There was an ongoing FBI Office of Professional Responsibility (OPR), investigation underway involving Smith. He was accused of opening an insurance fraud investigation in retaliation against a suspect who had accused one of his FBI agents of compromising an ATF operation. SAC Smith relates this story over several chapters. The particulars you may read for yourself, but you will note that it seems a common thread in books written by former federal law enforcement officers that, somewhere in their careers, they cross paths with OPR. Makes you wonder whether anyone will ever write a book about the books–there may be something to the thread.

With over twenty years experience in federal law enforcement, Smith has formed some pretty straightforward opinions which, surprisingly, are not that much different from others who have written about the bureaucratization of federal enforcement agencies.

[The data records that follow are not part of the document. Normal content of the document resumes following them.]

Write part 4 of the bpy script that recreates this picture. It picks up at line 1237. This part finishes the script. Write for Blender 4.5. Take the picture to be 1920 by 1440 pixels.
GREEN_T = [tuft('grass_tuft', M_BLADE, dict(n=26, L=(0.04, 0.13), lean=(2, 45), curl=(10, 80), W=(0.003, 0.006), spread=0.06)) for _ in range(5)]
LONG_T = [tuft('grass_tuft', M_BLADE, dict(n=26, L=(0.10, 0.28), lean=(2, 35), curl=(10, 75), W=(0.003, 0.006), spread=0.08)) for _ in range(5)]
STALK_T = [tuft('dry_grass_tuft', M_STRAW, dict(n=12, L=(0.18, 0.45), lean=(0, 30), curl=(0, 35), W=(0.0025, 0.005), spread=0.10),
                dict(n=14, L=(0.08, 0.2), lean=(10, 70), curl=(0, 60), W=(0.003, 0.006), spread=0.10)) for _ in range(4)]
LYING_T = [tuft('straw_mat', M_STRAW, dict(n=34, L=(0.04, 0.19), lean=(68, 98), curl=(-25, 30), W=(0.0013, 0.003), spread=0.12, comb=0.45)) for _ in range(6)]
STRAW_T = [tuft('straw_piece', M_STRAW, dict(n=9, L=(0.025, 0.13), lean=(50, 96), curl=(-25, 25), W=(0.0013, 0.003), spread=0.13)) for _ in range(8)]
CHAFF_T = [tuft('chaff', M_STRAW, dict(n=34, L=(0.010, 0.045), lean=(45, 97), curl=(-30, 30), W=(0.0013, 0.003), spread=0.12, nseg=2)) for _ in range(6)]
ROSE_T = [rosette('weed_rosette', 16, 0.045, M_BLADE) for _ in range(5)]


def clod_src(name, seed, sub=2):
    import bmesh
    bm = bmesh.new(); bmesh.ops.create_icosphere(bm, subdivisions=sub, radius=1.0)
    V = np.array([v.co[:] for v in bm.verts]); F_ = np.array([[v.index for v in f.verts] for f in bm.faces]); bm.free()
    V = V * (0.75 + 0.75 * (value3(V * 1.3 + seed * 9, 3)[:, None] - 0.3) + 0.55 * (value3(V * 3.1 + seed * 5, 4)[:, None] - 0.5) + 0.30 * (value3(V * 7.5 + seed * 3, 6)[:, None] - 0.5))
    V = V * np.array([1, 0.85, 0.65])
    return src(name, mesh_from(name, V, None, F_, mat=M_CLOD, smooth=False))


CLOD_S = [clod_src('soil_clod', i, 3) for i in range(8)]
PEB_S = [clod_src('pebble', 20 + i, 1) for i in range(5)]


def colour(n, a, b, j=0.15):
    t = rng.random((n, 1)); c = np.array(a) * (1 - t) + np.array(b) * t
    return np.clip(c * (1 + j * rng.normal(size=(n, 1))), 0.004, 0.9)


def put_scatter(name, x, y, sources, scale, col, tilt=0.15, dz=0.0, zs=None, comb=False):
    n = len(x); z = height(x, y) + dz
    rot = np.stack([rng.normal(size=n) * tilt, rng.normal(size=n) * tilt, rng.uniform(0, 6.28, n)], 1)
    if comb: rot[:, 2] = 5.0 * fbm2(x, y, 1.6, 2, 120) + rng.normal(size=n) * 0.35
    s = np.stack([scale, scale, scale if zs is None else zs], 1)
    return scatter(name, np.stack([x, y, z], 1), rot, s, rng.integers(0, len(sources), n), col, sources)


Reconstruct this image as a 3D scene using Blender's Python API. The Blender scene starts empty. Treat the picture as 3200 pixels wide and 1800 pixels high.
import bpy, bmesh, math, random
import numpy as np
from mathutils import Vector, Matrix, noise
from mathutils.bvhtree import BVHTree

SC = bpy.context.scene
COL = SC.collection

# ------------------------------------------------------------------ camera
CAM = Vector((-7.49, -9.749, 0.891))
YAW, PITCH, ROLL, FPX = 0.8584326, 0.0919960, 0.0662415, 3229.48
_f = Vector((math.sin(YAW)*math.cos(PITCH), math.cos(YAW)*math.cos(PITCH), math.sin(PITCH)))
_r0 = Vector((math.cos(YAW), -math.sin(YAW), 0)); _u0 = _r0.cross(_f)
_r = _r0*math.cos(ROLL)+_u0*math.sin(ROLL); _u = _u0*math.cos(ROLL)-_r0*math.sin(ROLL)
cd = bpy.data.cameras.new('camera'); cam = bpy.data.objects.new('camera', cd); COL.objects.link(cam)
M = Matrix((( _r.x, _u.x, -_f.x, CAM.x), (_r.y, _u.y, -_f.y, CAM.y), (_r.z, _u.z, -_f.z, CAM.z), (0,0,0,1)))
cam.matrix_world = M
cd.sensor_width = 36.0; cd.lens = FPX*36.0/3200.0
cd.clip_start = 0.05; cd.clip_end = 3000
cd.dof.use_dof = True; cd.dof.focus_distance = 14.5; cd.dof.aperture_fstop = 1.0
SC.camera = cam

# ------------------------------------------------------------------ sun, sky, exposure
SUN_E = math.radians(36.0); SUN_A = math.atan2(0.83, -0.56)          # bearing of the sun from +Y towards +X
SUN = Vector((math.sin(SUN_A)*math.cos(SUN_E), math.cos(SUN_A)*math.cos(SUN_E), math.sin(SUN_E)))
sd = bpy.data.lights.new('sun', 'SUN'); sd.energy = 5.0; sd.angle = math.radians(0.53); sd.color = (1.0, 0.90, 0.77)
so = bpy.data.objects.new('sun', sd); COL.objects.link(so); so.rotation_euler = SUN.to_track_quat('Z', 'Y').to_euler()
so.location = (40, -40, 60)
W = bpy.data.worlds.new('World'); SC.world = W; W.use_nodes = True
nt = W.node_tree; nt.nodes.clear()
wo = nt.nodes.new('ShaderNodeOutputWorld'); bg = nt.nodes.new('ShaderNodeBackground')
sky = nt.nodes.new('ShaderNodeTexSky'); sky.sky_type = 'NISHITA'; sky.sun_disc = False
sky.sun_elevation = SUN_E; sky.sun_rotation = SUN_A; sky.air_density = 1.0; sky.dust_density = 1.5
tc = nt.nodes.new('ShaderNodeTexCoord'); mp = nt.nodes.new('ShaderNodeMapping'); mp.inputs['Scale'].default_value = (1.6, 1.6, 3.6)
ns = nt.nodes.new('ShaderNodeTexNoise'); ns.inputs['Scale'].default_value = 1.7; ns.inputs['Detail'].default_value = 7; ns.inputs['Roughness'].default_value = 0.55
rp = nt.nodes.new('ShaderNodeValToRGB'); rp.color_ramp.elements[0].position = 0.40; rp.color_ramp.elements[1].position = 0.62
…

There is a hint–just a hint–that Smith adheres to a belief that there were some "good ole days" when integrity, ethics and ability counted more than having friends in high places when it came to law enforcement and career advancement. The history of federal law enforcement indicates something different. However, starting with the U. S. Marshals Service in 1789, to the Pinkerton Detective Agency and White House Police in 1860 which morphed into the U. S. Secret Service in 1922, the United States has been extraordinarily fortunate in fielding law enforcement officers acutely aware of their place in a democratic society. But the bureaucratization of federal enforcement agencies has created an insular world in which these same men and women are required to serve two masters–the democratic society of which they are a part and the bureaucratic empire in which they must work to get a paycheck. The middle-management level of these agencies is filled with men and women whose primary function is to serve the empire, not the people. Smith phrases it a bit differently, stating, "There has developed in senior leadership the ability to surround themselves with self-serving sycophants who tell them what they want to hear and duck the responsibility of providing true and accurate advice. Decision-making was largely driven on the basis of career considerations, not advancing an investigation, not on what is in the best interest of the FBI."

The "suits" of the street agents are, apparently, in the words of I. C. Smith, "empty suits" to some of the "suits" themselves. And it goes on.

Read INSIDE. Not earthshaking, but informative and very well structured.